_Problem requirements_
Answer with nothing except the number of lines that contain the word "right".

_Source excerpt_

>> Start

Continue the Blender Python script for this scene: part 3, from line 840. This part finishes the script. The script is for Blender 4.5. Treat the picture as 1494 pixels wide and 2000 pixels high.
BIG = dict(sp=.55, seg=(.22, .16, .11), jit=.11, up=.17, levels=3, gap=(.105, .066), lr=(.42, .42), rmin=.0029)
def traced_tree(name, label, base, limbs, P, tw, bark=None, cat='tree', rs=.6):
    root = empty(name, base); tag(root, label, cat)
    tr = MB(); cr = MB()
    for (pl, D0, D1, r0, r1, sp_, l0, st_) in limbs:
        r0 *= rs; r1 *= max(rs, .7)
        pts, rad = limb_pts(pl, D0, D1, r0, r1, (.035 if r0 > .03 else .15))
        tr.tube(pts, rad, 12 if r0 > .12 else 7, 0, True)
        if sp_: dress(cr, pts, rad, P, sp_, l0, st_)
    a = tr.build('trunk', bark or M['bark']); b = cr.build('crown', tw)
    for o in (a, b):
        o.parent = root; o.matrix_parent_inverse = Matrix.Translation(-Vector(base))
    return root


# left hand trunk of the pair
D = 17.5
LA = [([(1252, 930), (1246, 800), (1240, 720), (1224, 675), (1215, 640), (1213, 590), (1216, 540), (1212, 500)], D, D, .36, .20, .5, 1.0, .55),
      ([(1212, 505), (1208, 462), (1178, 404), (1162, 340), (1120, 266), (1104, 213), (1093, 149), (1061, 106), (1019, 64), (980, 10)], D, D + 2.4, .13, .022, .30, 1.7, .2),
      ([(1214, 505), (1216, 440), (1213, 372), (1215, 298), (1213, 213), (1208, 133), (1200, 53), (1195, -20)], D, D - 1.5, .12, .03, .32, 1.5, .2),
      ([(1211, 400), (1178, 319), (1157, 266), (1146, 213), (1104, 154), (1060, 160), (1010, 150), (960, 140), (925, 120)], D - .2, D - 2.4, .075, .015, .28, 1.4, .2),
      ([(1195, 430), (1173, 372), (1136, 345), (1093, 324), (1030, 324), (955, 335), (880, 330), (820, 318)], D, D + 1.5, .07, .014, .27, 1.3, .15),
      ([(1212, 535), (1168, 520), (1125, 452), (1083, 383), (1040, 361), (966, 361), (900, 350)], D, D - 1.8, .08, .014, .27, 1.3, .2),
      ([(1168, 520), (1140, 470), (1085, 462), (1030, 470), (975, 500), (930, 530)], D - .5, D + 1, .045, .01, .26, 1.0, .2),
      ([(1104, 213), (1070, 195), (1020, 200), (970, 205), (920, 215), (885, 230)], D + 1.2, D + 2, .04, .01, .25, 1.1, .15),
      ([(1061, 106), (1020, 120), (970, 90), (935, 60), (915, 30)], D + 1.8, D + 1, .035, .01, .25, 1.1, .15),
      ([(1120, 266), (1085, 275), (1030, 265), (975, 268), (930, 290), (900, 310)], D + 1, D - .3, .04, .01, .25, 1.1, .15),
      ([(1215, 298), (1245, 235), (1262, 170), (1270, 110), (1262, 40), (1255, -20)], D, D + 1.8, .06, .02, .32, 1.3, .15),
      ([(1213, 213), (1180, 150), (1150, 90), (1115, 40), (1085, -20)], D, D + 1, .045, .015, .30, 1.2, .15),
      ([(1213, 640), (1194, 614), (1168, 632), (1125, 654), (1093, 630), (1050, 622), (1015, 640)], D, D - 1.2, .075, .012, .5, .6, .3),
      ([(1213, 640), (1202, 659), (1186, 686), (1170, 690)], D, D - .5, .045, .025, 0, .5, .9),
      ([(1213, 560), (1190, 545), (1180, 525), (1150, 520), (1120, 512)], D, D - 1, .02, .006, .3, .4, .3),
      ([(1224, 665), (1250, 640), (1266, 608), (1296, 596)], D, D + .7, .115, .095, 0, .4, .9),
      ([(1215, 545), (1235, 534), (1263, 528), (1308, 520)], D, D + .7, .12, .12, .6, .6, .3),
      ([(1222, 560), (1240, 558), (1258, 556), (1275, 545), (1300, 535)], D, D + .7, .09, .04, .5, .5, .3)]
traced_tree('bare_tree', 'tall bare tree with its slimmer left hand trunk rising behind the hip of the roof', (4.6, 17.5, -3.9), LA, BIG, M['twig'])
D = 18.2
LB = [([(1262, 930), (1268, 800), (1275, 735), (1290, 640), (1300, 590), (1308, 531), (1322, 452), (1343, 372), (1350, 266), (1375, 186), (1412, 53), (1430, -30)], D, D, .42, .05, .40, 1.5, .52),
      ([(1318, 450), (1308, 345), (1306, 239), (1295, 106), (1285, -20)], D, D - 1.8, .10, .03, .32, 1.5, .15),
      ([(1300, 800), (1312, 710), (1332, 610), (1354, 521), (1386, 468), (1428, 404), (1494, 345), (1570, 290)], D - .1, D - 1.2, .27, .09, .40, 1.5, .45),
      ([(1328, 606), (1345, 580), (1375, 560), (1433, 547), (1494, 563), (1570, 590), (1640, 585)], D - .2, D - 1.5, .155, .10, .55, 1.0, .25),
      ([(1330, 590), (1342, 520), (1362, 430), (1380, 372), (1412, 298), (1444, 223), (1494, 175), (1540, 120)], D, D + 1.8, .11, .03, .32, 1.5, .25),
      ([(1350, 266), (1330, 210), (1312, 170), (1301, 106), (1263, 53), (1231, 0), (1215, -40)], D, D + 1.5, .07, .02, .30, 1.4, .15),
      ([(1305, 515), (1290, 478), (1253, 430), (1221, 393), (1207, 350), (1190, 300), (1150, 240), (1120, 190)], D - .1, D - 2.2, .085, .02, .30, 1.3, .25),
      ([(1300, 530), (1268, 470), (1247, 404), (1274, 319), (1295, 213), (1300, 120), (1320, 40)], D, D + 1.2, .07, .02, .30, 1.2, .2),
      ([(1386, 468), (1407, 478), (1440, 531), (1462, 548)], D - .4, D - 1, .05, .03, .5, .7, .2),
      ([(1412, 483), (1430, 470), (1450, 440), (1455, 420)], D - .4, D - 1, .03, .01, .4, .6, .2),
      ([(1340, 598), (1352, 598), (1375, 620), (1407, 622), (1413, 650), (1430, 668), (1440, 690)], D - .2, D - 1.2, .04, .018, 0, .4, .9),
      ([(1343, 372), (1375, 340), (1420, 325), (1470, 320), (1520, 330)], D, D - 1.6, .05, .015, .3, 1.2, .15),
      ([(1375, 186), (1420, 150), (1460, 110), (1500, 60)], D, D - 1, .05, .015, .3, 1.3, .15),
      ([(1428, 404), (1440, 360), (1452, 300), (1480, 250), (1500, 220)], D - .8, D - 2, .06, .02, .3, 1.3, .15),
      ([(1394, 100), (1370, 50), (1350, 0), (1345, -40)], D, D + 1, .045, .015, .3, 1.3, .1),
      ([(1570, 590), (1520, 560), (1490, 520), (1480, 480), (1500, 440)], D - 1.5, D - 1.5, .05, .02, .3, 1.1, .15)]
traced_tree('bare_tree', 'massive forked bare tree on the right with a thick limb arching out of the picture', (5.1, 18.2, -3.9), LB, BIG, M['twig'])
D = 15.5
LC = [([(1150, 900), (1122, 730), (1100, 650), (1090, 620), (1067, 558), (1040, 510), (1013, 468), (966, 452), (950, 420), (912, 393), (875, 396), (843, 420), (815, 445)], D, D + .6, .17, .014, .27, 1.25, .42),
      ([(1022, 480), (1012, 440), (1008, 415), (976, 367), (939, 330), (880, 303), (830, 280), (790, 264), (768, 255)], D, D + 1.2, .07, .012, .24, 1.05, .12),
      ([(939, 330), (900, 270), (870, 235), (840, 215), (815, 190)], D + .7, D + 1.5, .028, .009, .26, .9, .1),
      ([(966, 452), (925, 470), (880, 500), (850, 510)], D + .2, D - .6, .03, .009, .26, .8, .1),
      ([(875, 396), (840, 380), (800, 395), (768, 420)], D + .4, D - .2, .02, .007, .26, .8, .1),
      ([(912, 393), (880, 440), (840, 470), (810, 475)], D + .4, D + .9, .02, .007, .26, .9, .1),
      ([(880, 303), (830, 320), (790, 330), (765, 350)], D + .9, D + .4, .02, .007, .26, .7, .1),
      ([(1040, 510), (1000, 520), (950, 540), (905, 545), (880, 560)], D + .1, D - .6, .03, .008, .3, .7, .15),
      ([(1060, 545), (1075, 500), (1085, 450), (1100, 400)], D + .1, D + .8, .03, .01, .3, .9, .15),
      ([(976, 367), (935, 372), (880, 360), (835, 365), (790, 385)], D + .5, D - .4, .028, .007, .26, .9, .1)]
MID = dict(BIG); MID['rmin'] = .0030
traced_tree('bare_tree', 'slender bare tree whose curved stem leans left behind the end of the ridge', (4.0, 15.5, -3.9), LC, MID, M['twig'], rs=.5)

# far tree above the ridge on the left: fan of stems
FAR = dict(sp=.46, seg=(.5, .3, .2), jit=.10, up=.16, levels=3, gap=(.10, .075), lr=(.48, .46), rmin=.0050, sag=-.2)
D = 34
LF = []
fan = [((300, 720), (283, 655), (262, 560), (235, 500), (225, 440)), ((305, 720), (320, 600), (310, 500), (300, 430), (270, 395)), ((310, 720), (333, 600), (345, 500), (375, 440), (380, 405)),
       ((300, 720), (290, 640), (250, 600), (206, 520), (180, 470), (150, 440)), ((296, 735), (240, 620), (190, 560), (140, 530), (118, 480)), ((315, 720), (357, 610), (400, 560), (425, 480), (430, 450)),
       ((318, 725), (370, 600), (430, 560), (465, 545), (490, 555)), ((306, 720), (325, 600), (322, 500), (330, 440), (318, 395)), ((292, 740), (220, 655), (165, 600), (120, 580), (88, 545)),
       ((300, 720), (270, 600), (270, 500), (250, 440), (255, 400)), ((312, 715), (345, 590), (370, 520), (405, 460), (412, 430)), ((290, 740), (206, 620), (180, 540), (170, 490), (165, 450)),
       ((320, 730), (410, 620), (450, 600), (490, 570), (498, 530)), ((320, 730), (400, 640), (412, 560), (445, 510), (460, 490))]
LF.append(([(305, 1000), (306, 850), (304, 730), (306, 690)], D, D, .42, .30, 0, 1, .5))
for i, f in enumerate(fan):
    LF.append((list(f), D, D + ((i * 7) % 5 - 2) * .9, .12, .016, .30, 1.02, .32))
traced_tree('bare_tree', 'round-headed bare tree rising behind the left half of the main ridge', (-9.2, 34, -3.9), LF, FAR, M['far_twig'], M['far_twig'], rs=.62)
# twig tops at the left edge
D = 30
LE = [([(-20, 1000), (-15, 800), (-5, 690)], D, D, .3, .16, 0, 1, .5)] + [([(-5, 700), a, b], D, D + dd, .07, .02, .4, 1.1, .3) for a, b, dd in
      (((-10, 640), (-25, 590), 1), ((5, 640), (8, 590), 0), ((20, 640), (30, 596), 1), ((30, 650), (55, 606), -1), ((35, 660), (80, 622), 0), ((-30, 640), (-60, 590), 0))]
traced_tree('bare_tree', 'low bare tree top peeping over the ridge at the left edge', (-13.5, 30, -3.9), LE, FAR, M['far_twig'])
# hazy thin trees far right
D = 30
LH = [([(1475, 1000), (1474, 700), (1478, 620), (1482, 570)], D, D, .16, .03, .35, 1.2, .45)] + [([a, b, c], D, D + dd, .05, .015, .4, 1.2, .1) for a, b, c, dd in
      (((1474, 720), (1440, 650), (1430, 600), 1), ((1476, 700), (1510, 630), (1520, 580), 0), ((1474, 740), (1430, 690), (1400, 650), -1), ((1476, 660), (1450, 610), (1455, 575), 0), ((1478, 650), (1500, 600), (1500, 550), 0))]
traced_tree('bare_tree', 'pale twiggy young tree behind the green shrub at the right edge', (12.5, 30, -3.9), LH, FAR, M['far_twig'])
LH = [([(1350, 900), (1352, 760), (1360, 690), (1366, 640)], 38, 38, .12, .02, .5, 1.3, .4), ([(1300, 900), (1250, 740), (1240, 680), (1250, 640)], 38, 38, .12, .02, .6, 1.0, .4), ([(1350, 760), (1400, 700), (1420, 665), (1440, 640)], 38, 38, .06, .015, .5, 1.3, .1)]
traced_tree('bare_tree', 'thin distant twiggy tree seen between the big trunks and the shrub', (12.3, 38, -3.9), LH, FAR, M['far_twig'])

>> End

_The result_
3